- Instructions to follow -
Please print exactly the lines below, from the start of the material up to and including the line with "outer, inner = [], []", but none of the pictures.

- Source data -
━━━━━━━━━━━━━━━━━━━━━━━━━━━━━━

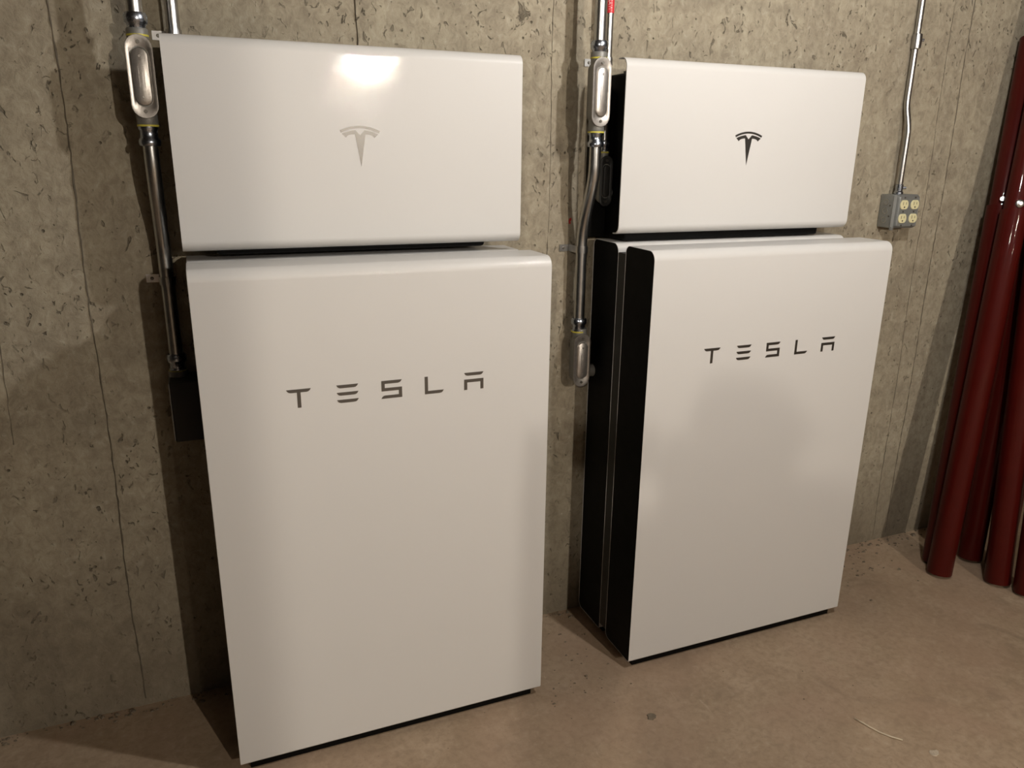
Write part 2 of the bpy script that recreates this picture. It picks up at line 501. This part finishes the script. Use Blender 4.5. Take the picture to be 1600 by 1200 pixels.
def inverter(x, z0, z1, yf, bx0, px0, label):
    t = thing('inverter', label, 'inverter', (x, 0, 0), 'inverters above the batteries')
    # cover: one bent sheet, open at both ends
    r, th, back_t, back_b = .022, .0028, yf + .040, yf + .030
    outer, inner = [], []

    def path(r, off):
        p = [(back_b, z0 + off)]
        for k in range(9):
            a = -PI / 2 - (PI / 2) * k / 8
            p.append((yf + r + off + r * math.cos(a) if False else (yf + off + r) + r * math.cos(a), (z0 + off + r) + r * math.sin(a)))
        for k in range(9):
            a = PI - (PI / 2) * k / 8
            p.append(((yf + off + r) + r * math.cos(a), (z1 - off - r) + r * math.sin(a)))
        p.append((back_t, z1 - off))
        return p
    outer = path(r, 0.0); inner = path(r - th, th)
    prof = outer + inner[::-1]
    n = len(prof)
    V = [(0.0, y, z) for y, z in prof] + [(W, y, z) for y, z in prof]
    F = [(i, (i + 1) % n, n + (i + 1) % n, n + i) for i in range(n)]
    m = len(outer)
    for base in (0, n):
        for k in range(m - 1):
            F.append((base + k, base + k + 1, base + n - 2 - k, base + n - 1 - k))
    c = obj('front_cover', (V, F), M['white'], t, auto=30, wn=True)
    # black body behind
    obj('body', box(bx0, .675, yf + .022, -.012, ZB + H + .003, z1 - .03, .008), M['black'], t, auto=40)
    obj('shade_plate', box(px0, .70, -.030, -.0045, ZB + H + .003, z1 - .062, .003), M['black'], t, auto=40)  # added black plate; where it pokes out it stands in for wall shade
    fins = [box(.066 + .0235 * k, .074 + .0235 * k, yf + .03, -.03, z1 - .031, z1 - .02) for k in range(26)]
    obj('heat_sink', join(*fins), M['charcoal'], t)
    obj('mount_bracket', box(.10, .64, -.013, 0.0, z0 + .05, z1 - .08), M['charcoal'], t)
    # emblem
    cx, zb = W / 2, z0 + .1735
    up, lo = [], []
    for k in range(17):
        xx = -43.5 + 87 * k / 16
        up.append((cx + xx / 1000, zb + (85 - 10 * (xx / 43.5) ** 2) / 1000))
        x2 = xx * .955
        lo.append((cx + x2 / 1000, zb + (80.2 - 10 * (xx / 43.5) ** 2) / 1000))
    arc = prism_xz(up + lo[::-1], yf - .0006, yf + .0008)
    top = lambda q: 76.6 - 8.6 * (q / 40.0) ** 2
    P = [(-39.5, top(39.5))]
    P += [(q, top(q)) for q in (-34, -28, -22, -16, -10)]
    P += [(0, 65.5)]
    P += [(q, top(q)) for q in (10, 16, 22, 28, 34)]
    P += [(39.5, top(39.5)), (31, 60.5), (28, 63.6), (24, 65.8), (18, 67.2), (11.3, 67.6), (0, 0), (-11.3, 67.6), (-18, 67.2), (-24, 65.8), (-28, 63.6), (-31, 60.5)]
    tee = prism_xz([(cx + p[0] / 1000, zb + p[1] / 1000) for p in P], yf - .0006, yf + .0008)
    obj('emblem', join(arc, tee), M['letter'], t)
    return t


inverter(XL - .004, 1.1815, 1.6030, -.160, .066, .066, 'glossy white inverter cover with pale T emblem, above the left stack')
inverter(XR - .003, 1.1905, 1.6135, -.160, .030, -.020, 'white inverter cover with dark T emblem, above the right stack')


# ------------------------------------------------------------------ conduits
def coupling(t, cx, cy, z0, z1, r, ring_low=True):
    """compression coupling: nut, neck, and a yellow gasket where it meets the fitting"""
    h = z1 - z0
    if ring_low:
        prof = [(r * 1.02, z0), (r * 1.30, z0 + h * .04), (r * 1.30, z0 + h * .14), (r * 1.14, z0 + h * .18), (r * 1.16, z0 + h * .45), (r * 1.42, z0 + h * .55), (r * 1.48, z0 + h * .68), (r * 1.48, z0 + h * .85), (r * 1.3, z0 + h * .98), (r * 1.02, z1)]
        zr = z0
    else:
        prof = [(r * 1.02, z0), (r * 1.3, z0 + h * .02), (r * 1.42, z0 + h * .12), (r * 1.42, z0 + h * .3), (r * 1.16, z0 + h * .42), (r * 1.14, z0 + h * .75), (r * 1.30, z0 + h * .86), (r * 1.30, z0 + h * .96), (r * 1.02, z1)]
        zr = z1
    obj('coupling', lathe_z(prof, cx, cy, 22), M['zinc'], t, auto=50)
    obj('gasket', lathe_z([(r * 1.1, zr - .0022), (r * 1.4, zr - .0018), (r * 1.4, zr + .0018), (r * 1.1, zr + .0022)], cx, cy, 22), M['yellow'], t, auto=40)


def fitting(t, cx, cy, zc, hw, hh, r, hubs=(True, True), covermat='alu', sc=1.0, top_off=0.0):
    """conduit body: cast stadium trough with hubs, a stamped cover and two screws; cy is the conduit axis"""
    yf = cy - .020 * sc
    yb = cy + .024 * sc
    S = lambda g, dz=0: stadium(cx, zc, hw - g, hh - g)
    b = loft_xz([(S(.002), yf), (S(0), yf + .003), (S(.0015), yb - .012), (S(.006), yb - .002), (S(.009), yb)])
    parts = [b]
    if hubs[0]: parts.append(lathe_z([(r * 1.32, zc + hh - .022), (r * 1.36, zc + hh + .004), (r * 1.36, zc + hh + .016), (r * 1.28, zc + hh + .018)], cx, cy, 22))
    if hubs[1]: parts.append(lathe_z([(r * 1.28, zc - hh - .018), (r * 1.36, zc - hh - .016), (r * 1.36, zc - hh - .004), (r * 1.32, zc - hh + .022)], cx, cy, 22))
    body = obj('fitting_body', join(*parts), M['cast'], t, auto=40)
    C = lambda g: stadium(cx, zc, hw + .0018 - g, hh + .006 - g)
    rim = .0062 * sc
    cv = loft_xz([(C(0), yf + .0006), (C(0), yf - .0018), (C(.0008), yf - .0026), (C(rim), yf - .0026), (stadium(cx, zc, hw - rim - .0012, hh - rim - .0115), yf + .0004),
                  (stadium(cx, zc, hw - rim - .0024, hh - rim - .0127), yf - .0052), (stadium(cx, zc, hw - rim - .0040, hh - rim - .0143), yf - .0060)])
    cover = obj('cover_plate', cv, M[covermat], body, auto=35)
    for s in (1, -1):
        zz = zc + s * (hh - .0065 * sc - .001)
        n = 12
        disc = loft_xz([([(cx + .0036 * math.cos(2 * PI * k / n), zz + .0036 * math.sin(2 * PI * k / n)) for k in range(n)], yf - .0022),
                        ([(cx + .0036 * math.cos(2 * PI * k / n), zz + .0036 * math.sin(2 * PI * k / n)) for k in range(n)], yf - .0042)])
        obj('cover_screw', disc, M['screw'], body)
    # worn embossing: two short rows and two round bosses, too faint to read
    em = []
    rn = random.Random(int(zc * 1000))
    for col in (-.0045, .0045):
        z = zc - .020
        while z < zc + .018:
            l = rn.uniform(.0016, .0032)
            em.append(box(cx + col * sc - .0011, cx + col * sc + .0011, yf - .0064, yf - .0056, z, z + l))
            z += l + .0013
    for s in (1, -1):
        zz = zc + s * (hh - .034 * sc)
        em.append(loft_xz([([(cx + .003 * math.cos(PI * k / 5), zz + .003 * math.sin(PI * k / 5)) for k in range(10)], yf - .0055), ([(cx + .0026 * math.cos(PI * k / 5), zz + .0026 * math.sin(PI * k / 5)) for k in range(10)], yf - .0068)]))
    obj('embossing', join(*em), M[covermat], body)
    return body


def bend_pts(x, za, ya, zb_, yb_, n=14):
    out = []
    for k in range(n + 1):
        s = k / n
        e = s * s * (3 - 2 * s)
        out.append((x, ya + (yb_ - ya) * e, za + (zb_ - za) * s))
    return out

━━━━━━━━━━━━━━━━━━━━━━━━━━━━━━

- Exercise result -
Write part 2 of the bpy script that recreates this picture. It picks up at line 501. This part finishes the script. Use Blender 4.5. Take the picture to be 1600 by 1200 pixels.
def inverter(x, z0, z1, yf, bx0, px0, label):
    t = thing('inverter', label, 'inverter', (x, 0, 0), 'inverters above the batteries')
    # cover: one bent sheet, open at both ends
    r, th, back_t, back_b = .022, .0028, yf + .040, yf + .030
    outer, inner = [], []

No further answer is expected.